**** Exercise inputs
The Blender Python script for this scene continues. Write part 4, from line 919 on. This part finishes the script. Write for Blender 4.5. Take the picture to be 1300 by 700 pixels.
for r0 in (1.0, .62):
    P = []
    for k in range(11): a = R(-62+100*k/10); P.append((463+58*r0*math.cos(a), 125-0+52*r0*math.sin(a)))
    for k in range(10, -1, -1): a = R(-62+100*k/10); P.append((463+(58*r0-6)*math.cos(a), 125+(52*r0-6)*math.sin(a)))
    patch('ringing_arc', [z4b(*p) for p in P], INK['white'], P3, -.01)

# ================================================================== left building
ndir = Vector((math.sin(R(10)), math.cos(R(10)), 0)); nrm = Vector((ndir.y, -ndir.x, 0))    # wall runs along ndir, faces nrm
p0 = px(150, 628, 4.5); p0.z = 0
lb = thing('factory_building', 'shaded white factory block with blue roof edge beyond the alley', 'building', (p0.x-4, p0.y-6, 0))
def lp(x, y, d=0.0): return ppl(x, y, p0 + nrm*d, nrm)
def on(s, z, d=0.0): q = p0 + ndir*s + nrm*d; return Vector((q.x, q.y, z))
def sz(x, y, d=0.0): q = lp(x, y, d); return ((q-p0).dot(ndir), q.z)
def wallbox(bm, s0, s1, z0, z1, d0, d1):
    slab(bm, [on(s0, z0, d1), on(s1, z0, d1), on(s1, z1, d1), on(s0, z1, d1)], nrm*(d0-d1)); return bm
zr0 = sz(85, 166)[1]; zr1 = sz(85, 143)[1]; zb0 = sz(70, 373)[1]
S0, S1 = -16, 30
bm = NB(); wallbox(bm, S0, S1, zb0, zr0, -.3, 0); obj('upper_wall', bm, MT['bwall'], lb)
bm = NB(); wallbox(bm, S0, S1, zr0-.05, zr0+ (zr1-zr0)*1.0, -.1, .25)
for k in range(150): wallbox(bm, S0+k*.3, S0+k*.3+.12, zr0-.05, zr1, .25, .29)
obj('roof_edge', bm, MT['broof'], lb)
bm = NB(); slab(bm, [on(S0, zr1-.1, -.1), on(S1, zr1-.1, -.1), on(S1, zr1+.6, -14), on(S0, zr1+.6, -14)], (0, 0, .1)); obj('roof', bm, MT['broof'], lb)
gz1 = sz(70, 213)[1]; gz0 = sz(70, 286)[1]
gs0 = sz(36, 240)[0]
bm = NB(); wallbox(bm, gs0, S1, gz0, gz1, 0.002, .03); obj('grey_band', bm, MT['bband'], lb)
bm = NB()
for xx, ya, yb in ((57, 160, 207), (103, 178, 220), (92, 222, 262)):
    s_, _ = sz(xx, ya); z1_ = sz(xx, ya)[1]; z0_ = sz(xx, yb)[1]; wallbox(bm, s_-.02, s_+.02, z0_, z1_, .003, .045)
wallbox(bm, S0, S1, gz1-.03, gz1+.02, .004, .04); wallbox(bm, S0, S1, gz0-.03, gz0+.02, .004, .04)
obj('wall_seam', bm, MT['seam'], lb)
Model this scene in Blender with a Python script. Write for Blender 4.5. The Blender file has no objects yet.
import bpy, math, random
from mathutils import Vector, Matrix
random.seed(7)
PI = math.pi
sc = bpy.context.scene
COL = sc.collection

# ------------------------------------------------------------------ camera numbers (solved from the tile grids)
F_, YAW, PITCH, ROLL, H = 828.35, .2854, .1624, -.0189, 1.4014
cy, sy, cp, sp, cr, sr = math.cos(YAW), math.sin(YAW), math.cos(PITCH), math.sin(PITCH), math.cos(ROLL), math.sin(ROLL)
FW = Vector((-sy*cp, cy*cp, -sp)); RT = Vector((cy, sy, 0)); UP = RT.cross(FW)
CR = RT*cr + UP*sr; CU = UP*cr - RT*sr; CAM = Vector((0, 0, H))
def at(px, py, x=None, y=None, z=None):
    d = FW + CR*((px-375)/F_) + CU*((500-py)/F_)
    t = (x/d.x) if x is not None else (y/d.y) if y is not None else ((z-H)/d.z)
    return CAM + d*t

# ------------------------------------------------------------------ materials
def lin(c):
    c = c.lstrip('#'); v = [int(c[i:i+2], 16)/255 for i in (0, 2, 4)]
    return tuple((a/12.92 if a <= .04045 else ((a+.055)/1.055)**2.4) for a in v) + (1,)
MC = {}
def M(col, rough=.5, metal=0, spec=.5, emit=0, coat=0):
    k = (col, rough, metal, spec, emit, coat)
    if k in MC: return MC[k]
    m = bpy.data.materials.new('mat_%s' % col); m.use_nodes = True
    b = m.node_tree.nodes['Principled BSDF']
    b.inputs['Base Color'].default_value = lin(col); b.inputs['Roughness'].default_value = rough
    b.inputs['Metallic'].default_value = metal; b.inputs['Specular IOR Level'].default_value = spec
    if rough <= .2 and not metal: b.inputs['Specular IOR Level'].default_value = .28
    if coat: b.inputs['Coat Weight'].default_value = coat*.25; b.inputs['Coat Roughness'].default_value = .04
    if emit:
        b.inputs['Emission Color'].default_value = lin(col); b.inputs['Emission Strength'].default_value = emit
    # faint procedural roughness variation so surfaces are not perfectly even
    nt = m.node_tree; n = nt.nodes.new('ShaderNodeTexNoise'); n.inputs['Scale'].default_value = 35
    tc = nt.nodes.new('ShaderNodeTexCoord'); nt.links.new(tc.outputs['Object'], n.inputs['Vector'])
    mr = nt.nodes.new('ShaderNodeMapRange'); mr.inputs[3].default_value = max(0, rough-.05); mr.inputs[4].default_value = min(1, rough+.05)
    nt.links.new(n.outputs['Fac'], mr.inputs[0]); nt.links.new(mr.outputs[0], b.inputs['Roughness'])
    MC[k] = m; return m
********
**** Exercise inputs
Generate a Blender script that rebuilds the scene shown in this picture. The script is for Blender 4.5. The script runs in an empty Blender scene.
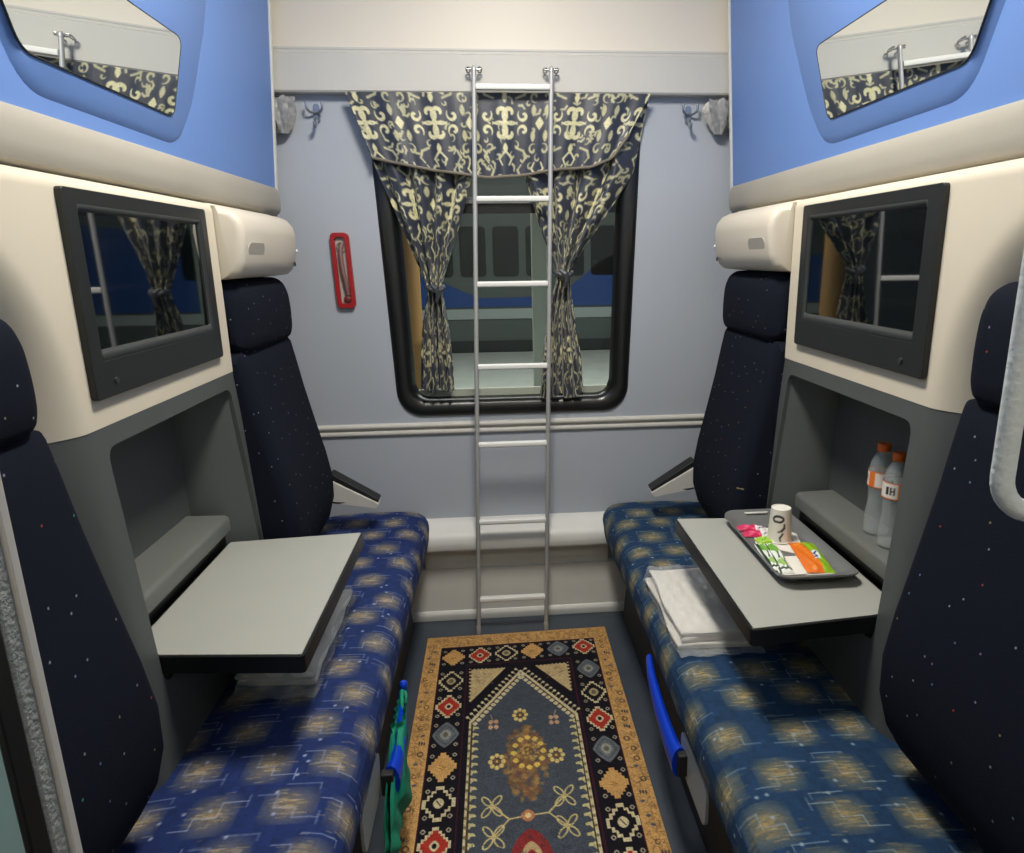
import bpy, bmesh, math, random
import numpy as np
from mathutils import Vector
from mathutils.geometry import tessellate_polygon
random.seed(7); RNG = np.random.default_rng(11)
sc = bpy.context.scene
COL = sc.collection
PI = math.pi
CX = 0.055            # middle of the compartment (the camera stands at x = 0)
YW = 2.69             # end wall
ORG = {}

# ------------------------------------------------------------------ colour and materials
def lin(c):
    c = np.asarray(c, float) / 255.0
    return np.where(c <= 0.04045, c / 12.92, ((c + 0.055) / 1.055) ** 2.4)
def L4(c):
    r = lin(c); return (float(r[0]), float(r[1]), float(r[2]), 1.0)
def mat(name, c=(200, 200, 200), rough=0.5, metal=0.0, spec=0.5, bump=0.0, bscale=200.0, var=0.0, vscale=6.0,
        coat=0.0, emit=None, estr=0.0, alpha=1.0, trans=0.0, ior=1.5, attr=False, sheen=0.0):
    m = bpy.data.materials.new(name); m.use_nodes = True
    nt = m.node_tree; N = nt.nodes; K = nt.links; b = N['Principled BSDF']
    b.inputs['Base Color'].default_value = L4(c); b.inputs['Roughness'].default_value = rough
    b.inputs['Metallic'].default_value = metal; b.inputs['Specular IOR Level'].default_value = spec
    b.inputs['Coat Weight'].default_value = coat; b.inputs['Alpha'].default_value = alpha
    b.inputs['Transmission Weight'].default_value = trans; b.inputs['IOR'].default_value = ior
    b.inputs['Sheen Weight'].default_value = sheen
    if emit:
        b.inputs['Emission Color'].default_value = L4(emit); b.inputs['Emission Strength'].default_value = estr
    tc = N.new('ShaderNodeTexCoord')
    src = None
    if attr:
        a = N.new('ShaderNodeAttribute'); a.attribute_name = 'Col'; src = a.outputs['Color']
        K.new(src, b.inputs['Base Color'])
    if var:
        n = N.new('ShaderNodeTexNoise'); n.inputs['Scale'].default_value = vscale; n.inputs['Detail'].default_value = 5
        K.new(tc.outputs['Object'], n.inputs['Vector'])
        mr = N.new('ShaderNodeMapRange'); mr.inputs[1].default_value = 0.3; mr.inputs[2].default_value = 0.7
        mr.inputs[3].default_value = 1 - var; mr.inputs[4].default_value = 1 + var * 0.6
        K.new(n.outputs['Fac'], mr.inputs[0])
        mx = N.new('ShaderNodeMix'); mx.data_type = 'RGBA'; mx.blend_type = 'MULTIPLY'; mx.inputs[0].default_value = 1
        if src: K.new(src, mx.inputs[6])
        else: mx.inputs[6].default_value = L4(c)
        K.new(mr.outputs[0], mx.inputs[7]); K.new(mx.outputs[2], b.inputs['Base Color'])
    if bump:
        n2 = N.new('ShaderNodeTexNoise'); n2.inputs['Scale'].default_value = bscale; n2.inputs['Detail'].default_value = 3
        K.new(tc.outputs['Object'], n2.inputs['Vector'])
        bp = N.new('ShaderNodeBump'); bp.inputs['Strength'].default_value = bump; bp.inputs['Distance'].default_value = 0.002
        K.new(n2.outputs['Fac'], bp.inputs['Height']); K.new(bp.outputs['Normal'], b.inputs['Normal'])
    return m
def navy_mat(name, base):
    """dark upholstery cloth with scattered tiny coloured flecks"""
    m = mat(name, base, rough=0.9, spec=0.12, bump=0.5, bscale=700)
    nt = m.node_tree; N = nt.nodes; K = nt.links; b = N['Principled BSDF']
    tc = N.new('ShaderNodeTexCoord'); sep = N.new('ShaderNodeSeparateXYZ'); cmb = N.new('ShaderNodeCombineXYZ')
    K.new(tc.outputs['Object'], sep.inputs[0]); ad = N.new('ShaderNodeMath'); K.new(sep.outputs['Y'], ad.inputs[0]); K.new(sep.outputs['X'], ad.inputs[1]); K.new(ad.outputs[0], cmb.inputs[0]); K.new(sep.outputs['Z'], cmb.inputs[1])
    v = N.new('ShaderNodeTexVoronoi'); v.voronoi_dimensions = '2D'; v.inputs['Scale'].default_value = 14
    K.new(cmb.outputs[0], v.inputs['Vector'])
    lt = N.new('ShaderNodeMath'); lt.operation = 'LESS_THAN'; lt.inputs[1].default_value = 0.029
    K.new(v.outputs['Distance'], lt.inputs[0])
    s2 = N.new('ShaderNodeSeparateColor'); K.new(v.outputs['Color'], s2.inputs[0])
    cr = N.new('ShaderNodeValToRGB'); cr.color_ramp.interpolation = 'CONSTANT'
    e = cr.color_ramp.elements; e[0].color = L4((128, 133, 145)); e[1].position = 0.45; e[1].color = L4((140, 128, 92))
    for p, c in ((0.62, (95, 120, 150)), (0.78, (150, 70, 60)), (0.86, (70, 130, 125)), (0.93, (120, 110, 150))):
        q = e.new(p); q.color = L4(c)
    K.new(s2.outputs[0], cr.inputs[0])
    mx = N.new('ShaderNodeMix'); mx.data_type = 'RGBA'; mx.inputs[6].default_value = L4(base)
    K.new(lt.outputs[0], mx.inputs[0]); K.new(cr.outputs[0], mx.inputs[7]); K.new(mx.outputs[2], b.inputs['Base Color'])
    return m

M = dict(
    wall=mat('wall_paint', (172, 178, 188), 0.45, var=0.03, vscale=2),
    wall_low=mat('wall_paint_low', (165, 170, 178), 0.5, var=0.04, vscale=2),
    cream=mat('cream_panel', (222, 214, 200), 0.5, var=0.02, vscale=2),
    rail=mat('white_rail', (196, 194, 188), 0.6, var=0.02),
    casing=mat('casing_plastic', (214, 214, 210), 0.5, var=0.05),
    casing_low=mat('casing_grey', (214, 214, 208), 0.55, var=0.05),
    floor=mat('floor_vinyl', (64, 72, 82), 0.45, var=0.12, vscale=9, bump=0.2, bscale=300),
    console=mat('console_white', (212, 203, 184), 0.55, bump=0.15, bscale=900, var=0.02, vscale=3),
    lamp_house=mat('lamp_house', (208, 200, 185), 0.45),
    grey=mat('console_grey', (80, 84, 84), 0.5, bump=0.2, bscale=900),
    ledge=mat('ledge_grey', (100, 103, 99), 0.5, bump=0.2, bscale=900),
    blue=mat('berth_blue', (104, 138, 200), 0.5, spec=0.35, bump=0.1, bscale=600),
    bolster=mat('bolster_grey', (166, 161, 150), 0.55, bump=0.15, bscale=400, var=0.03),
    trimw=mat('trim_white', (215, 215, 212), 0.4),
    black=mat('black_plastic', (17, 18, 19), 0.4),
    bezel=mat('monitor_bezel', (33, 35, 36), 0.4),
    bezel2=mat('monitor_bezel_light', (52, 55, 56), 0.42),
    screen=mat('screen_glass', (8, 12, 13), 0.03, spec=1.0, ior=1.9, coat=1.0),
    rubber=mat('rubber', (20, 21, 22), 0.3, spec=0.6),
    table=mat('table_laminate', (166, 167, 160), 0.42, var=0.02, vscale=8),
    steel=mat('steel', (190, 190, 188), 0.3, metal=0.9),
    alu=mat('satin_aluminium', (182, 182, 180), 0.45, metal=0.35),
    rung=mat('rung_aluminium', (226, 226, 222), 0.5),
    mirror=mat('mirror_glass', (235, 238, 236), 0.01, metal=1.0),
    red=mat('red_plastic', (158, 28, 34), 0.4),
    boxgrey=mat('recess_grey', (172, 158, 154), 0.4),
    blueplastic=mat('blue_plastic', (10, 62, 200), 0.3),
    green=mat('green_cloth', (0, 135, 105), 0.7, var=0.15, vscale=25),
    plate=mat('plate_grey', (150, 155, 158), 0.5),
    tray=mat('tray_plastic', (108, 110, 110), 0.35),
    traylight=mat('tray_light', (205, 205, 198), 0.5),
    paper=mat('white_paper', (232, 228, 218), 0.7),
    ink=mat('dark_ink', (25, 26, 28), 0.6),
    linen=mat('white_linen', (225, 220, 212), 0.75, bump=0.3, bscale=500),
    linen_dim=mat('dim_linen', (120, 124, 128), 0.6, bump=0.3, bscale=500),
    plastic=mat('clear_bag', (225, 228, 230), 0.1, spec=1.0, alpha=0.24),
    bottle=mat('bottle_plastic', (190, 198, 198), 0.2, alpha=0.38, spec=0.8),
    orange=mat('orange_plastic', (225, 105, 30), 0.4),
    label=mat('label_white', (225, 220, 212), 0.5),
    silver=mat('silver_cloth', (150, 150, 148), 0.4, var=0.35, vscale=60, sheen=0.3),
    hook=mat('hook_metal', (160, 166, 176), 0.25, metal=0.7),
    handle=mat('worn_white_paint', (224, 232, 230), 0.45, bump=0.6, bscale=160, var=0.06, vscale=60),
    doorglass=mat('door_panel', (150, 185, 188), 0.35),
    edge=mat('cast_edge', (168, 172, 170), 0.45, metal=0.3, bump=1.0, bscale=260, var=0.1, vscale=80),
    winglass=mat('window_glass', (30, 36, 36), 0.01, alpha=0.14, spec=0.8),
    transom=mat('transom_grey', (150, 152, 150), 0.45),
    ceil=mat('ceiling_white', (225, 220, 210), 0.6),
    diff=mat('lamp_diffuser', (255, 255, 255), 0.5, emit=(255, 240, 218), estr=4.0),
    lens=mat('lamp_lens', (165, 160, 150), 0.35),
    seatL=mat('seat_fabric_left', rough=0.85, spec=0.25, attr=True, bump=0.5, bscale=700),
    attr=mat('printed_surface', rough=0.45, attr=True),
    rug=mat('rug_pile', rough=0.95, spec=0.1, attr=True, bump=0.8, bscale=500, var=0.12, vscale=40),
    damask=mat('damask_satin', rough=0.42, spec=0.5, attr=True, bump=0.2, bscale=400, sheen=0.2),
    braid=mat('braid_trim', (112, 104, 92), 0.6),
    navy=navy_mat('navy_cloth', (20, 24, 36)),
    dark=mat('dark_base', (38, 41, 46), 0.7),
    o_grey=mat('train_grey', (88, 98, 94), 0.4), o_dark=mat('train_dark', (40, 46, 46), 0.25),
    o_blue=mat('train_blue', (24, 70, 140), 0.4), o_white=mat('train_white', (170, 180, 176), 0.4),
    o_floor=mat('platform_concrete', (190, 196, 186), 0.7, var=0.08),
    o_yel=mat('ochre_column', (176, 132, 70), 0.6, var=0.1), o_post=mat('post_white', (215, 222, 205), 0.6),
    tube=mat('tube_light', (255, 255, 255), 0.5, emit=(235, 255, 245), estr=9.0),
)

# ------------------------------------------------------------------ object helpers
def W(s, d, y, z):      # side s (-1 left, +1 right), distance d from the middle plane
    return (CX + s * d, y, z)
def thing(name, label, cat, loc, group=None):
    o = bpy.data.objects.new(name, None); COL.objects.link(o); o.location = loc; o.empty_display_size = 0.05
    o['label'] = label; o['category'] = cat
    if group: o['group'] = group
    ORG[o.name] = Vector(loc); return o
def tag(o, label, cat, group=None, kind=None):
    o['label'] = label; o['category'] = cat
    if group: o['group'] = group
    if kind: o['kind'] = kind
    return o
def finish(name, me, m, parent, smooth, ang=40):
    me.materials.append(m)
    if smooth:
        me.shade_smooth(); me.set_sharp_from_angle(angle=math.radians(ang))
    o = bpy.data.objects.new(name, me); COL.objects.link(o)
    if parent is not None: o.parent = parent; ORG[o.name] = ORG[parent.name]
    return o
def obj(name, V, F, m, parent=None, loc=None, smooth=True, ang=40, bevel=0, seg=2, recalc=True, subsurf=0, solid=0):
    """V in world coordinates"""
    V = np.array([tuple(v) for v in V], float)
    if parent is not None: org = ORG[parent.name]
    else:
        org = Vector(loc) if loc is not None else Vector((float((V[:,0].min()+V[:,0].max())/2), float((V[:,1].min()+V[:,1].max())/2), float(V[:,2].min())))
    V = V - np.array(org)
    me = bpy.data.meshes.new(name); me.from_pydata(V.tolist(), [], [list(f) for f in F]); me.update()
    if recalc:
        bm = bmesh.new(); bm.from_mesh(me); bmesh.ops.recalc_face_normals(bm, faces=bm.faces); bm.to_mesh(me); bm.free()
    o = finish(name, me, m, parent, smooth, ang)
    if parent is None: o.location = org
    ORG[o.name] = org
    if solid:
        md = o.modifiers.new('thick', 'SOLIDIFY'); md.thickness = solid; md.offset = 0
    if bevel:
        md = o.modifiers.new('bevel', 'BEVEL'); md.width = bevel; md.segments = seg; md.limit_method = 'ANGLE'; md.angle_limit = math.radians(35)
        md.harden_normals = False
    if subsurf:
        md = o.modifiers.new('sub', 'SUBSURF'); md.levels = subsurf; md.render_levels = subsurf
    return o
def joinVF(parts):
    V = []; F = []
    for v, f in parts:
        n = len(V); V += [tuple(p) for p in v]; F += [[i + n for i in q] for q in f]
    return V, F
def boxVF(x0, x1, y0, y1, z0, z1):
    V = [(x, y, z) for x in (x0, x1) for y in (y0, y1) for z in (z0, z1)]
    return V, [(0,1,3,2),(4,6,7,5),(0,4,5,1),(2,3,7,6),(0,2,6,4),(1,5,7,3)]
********
Do this: In the listing above, find the line containing "The Blender Python" and the line containing "patch('ringing_arc', [z4b(*p) for", then quote both, plus every line between them, exactly as written.

Answer for the task:
The Blender Python script for this scene continues. Write part 4, from line 919 on. This part finishes the script. Write for Blender 4.5. Take the picture to be 1300 by 700 pixels.
for r0 in (1.0, .62):
    P = []
    for k in range(11): a = R(-62+100*k/10); P.append((463+58*r0*math.cos(a), 125-0+52*r0*math.sin(a)))
    for k in range(10, -1, -1): a = R(-62+100*k/10); P.append((463+(58*r0-6)*math.cos(a), 125+(52*r0-6)*math.sin(a)))
    patch('ringing_arc', [z4b(*p) for p in P], INK['white'], P3, -.01)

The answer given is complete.